Take, pray, your son, your only one, whom you love, Isaac, and go forth to the land of Moriah and offer him up as a burnt offering on one of the mountains which I shall say to you. Tersely narrated – we are hurried from the Divine stipulation of the test to Abraham’s swift departure at dawn in perfect obedience in the following verse – the text hides from our sight Abraham’s interior pain. Rashi’s Midrash on this text opens up a window into Abraham’s anguished soul: “‘Your son’. He said to God, ‘I have two sons.’ God said to him, ‘Your only one.’ He said, ‘This one is an only one to his mother and this one is an only one to his mother.’ God said to him, ‘Whom you love.’ He said to Him, ‘I love both of them.’ God said to him, ‘Isaac.’” The prospect of losing Isaac, whom he loves dearly, through whom Abraham thought God’s promise of unending generations and blessing would be fulfilled, instills a terrible fear that can elicit no adequate response but silence. Abraham is thrust into the darkness of the fear of losing his son.
Yet, the text plays with the verb ‘to see’: Moriah, the mountain that they go to assonates with yir’eh, “he sees”. Abraham says to Isaac, God will see to the sacrifice. Abraham sees the ram that is then used for the sacrifice. Although Abraham is thrust into darkness with the fear of losing his son, he keeps his gaze on God who will provide for the sacrifice. Abraham thus teaches us what faith really is. It is not blind obedience. Nor is it clear sightedness in what lies ahead. It is rather much like what the psalmist declares today: I trusted, even when I said: ‘I am sorely afflicted.’ Faith is seeing through the darkness that lies before me with hope.
This then is what we must learn when we are discouraged and gripped by fear, when we are unable to see beyond the darkness before us or beyond our own grief. God lies ever before us. God is ever with us. God’s light fills our darkness — as the clearing in the forest in Ruben’s painting admits light into the darkness — even if it is at times so faint, so fragile.

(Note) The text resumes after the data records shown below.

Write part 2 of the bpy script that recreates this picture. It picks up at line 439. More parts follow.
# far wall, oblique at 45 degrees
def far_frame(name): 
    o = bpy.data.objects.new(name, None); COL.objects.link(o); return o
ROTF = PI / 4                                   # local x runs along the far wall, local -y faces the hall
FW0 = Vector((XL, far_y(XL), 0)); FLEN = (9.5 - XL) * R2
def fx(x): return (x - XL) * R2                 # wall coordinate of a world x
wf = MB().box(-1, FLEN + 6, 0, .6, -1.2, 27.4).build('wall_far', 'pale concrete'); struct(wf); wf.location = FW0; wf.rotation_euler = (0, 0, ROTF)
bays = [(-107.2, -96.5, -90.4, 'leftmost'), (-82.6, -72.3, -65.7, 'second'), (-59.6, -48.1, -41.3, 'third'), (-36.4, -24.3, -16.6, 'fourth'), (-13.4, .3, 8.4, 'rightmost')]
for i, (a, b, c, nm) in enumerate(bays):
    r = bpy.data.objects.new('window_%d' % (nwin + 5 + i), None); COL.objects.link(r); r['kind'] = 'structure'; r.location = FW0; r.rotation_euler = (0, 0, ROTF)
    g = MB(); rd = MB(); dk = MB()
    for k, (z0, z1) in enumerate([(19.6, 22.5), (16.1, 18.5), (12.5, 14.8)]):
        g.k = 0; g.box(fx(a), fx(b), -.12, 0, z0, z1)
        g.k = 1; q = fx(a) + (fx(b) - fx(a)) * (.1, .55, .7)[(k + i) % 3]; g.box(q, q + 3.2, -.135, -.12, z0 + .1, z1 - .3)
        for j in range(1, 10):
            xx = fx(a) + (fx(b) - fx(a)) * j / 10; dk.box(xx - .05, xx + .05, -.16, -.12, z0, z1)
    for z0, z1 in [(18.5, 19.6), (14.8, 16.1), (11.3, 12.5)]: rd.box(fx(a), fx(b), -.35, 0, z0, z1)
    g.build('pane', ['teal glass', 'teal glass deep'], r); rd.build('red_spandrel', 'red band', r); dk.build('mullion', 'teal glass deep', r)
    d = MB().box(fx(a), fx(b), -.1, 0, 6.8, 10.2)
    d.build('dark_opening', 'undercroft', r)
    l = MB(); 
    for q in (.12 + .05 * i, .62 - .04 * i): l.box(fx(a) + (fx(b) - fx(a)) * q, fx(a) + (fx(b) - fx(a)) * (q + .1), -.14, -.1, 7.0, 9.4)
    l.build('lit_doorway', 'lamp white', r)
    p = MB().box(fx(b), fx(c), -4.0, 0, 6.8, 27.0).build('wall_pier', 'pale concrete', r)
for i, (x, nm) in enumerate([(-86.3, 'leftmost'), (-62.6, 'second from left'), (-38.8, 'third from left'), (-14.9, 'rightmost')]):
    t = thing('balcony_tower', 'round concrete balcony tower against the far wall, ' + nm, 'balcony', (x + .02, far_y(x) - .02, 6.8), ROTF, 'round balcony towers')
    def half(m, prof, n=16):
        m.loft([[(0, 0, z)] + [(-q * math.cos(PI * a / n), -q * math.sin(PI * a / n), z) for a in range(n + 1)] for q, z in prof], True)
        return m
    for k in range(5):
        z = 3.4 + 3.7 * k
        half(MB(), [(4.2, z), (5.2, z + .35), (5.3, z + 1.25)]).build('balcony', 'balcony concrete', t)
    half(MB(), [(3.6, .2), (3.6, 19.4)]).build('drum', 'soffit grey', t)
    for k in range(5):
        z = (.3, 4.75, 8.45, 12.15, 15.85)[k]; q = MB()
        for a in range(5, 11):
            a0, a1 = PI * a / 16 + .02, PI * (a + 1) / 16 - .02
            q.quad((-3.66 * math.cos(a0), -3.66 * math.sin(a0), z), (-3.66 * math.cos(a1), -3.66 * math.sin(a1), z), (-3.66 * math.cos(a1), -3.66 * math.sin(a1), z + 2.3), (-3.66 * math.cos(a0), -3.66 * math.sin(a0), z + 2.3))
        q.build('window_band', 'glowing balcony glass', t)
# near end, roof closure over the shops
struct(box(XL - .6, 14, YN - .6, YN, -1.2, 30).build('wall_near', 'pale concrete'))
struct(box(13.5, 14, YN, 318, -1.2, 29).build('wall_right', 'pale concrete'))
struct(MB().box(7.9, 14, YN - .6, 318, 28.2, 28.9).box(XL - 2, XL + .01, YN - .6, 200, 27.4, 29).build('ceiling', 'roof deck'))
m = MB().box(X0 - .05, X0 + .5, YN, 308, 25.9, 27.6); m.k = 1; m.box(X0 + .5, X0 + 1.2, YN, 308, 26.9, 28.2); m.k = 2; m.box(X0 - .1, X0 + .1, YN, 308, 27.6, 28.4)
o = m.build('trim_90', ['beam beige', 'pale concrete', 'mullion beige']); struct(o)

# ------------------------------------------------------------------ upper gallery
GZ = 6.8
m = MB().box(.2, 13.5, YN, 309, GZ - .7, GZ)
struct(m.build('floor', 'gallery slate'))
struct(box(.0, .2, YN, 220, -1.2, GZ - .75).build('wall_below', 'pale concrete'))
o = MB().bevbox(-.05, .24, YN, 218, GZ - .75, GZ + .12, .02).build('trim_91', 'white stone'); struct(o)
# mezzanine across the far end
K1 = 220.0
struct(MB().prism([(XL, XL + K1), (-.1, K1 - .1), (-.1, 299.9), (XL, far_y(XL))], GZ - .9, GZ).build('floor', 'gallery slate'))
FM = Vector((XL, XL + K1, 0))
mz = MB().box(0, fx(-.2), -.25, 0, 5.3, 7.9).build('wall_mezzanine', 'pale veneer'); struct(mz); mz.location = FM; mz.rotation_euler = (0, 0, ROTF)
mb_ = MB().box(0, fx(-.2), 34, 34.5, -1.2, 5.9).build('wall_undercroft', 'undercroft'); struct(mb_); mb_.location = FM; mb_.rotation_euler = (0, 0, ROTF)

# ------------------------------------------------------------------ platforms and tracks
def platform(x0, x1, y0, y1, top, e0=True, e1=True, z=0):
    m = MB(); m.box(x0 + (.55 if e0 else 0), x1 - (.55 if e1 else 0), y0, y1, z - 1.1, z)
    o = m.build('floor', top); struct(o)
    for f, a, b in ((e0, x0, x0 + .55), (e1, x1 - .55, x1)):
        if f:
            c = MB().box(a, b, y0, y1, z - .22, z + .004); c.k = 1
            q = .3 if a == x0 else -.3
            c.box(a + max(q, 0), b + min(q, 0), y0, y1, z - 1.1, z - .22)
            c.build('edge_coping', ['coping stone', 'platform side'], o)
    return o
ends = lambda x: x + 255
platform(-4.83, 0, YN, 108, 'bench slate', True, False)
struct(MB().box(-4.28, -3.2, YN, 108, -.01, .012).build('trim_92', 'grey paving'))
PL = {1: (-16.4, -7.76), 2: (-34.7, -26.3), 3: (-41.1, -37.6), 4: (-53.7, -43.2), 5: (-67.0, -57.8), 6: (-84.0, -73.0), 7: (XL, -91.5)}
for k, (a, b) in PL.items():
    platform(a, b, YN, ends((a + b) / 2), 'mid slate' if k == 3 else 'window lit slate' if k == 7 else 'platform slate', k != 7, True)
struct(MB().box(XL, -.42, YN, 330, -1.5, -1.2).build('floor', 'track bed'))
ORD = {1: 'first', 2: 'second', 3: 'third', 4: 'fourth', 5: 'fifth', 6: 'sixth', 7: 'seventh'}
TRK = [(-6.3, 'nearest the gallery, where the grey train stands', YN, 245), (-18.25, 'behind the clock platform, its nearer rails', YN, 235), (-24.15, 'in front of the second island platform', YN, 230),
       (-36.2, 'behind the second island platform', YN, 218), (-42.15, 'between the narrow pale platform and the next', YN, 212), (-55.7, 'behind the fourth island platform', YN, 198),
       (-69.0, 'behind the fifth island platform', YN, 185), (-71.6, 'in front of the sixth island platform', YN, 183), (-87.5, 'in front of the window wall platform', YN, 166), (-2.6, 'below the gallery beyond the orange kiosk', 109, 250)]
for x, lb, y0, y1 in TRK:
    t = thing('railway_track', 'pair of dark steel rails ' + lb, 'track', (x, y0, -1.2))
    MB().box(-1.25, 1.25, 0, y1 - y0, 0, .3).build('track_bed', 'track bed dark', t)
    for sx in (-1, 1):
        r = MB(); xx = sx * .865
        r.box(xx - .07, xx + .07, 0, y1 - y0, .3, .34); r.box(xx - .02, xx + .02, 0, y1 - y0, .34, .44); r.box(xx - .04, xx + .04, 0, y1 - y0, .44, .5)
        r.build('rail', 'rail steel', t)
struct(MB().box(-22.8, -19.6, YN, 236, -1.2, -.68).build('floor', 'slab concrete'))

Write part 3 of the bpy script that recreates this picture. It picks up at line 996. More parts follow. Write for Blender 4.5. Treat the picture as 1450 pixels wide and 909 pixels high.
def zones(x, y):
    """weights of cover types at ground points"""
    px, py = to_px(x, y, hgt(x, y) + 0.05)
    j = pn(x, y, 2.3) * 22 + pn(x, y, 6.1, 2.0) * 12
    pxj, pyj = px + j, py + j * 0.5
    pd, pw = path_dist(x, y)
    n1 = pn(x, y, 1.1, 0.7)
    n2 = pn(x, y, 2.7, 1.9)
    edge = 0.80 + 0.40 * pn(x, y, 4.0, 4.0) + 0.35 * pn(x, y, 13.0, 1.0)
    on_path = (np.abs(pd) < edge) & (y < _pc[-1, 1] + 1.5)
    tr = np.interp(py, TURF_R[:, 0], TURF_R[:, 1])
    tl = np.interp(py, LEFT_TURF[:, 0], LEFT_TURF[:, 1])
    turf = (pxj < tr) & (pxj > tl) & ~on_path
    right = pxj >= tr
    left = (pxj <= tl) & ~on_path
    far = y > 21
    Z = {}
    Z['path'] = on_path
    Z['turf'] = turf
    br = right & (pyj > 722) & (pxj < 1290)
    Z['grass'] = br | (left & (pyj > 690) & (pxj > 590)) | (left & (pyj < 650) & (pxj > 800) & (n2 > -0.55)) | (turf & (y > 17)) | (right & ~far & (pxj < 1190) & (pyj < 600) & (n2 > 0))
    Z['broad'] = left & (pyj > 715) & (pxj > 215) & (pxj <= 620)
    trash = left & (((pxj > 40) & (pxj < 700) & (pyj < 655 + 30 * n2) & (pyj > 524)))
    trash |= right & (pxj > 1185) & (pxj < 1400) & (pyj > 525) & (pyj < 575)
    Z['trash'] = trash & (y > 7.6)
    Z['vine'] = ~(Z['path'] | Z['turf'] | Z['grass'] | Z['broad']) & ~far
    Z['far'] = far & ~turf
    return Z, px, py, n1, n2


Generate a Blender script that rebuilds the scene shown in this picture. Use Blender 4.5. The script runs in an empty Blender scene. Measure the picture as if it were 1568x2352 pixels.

Perhaps this is a way of reading our Gospel text of the Transfiguration. There are many resonances with our first reading: there is the climbing up the mountain, there is Jesus’ imminent passion and death, there is even Jesus as Isaac, the sacrifice. The Transfiguration moves our gaze from the imminent darkness of Good Friday towards the brilliance of what God will do for Jesus on Easter morn, and in and through Jesus for all of us. This is because God sees Jesus whom God loves: This is my Son, the Beloved. Ultimately, the point of our readings is not so much our capacity to see beyond our failures, but that God sees us and loves us.
Love is what helps us see beyond our present pain. Love comes as a light that illumines our grief. Love is what moves us along as we try to scale our challenges. Love is what transfigures us into all we are meant to be — the beloved of God.
Where is the darkness that keeps you from seeing God’s loving light? How can you better allow God’s light to enter and fill your eyes?